The Morphological Catalog of Galaxies (MCG) in four volumes by Vorontsov-Velyaminov, Arhysova, and Krasnogorskaja contains positions, sizes, magnitudes, and descriptions of 29,000 galaxies on prints of the Palomar Sky Survey from the pole to delta = -30°. The catalog is essentially complete to mpg = 15 mag.

A new system of description was devised, using the symbols that are illustrated and discussed in the Introduction to Volume 1 of the MCG. In philosophy, the system is similar to Wolf's scheme, but more particularly to Reynolds's hope for a less simple system than Hubble's (Section 3.2), where the great diversity of pattern would be recognized in the notation. This hope is realized, because the combined symbols in the MCG are sufficient to describe a large variety of detailed structural features. But as yet the system does not constitute a classification of the second kind (Section 1), where continuously varying parameters are used to provide connective relations. This, however, was not the purpose of the Vorontsov-Velyaminov descriptions, and the system cannot be criticized on such grounds because the authors state in the Introduction to Volume 2: ``Our descriptions do not [constitute a] classification.
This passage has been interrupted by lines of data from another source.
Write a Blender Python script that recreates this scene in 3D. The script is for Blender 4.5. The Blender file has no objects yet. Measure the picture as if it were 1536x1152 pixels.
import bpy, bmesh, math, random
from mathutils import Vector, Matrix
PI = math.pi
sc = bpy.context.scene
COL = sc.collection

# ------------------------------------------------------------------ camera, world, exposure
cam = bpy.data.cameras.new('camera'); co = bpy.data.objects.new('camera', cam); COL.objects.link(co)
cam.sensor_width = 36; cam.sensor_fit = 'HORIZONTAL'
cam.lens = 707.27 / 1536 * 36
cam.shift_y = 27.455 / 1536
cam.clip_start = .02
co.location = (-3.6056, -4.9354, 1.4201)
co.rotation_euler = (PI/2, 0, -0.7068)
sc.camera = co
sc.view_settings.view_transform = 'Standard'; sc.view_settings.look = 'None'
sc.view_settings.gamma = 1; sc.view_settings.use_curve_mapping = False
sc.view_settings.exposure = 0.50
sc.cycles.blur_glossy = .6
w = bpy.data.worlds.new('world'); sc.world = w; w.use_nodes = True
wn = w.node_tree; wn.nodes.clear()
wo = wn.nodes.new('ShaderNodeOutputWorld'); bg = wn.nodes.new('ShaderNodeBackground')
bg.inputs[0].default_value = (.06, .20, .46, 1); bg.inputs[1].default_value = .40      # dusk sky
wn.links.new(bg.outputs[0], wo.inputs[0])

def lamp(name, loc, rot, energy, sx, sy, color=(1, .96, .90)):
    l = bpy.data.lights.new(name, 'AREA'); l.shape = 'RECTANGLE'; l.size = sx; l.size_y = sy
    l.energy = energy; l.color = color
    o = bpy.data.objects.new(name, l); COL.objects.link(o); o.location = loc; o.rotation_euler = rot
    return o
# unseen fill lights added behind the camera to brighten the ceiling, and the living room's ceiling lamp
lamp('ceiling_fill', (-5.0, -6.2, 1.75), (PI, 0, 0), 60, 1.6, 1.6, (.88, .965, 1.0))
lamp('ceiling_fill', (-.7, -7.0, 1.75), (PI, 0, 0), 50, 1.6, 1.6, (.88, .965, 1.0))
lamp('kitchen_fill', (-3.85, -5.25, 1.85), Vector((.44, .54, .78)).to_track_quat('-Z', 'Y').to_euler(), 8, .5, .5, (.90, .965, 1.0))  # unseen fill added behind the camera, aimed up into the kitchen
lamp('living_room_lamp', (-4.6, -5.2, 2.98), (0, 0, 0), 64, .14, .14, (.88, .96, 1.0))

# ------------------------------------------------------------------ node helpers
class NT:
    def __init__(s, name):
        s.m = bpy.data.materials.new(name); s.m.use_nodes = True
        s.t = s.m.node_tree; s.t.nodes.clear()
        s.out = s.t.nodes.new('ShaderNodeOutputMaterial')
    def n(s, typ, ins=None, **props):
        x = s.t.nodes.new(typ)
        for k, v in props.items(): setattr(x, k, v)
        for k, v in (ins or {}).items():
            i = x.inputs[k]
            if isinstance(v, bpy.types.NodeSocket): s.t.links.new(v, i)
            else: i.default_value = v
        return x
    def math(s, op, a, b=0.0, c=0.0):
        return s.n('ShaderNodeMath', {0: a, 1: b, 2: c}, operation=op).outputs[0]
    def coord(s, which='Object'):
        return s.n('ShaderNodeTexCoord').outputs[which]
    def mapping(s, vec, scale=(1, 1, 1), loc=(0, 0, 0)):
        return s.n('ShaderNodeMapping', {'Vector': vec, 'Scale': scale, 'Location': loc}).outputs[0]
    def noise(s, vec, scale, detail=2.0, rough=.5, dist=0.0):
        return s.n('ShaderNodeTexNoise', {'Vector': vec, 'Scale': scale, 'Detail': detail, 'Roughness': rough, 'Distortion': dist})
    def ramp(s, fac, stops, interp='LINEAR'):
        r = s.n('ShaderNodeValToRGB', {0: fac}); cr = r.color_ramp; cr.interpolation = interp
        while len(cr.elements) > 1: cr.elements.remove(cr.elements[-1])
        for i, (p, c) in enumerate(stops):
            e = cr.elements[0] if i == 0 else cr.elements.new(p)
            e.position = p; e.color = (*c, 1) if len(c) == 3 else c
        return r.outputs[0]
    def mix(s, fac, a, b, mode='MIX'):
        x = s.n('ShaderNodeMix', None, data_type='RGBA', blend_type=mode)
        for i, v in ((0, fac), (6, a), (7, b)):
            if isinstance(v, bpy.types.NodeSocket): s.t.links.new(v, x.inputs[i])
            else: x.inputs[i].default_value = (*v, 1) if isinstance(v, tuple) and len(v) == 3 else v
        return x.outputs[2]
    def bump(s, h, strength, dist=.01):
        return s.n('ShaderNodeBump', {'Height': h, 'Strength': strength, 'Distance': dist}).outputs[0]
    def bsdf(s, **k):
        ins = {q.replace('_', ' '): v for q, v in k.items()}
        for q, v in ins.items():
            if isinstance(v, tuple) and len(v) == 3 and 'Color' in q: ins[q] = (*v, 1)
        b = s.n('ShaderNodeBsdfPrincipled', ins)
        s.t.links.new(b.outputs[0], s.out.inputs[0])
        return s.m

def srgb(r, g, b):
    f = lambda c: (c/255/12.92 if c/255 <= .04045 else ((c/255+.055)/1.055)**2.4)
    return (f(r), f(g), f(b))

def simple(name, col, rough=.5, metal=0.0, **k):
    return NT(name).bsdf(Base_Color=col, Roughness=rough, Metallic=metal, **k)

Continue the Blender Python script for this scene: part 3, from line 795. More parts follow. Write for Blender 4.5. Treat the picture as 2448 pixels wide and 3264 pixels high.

They are merely a step forced by the diversity of galaxies revealed by the Palomar Atlas and by the peculiarity of this Atlas. [It] may be [that] our descriptions will help to elaborate a new [more] appropriate classification.'' Undoubtedly features such as the gamma forms, the rings, pseudo-rings, and peculiar arm structures to which Vorontsov-Velyaminov has often called attention will prove to be important when the detailed dynamics of galaxies become better understood. At the moment, the other classification systems in general use emphasize the more gross aspects of galaxy systematics.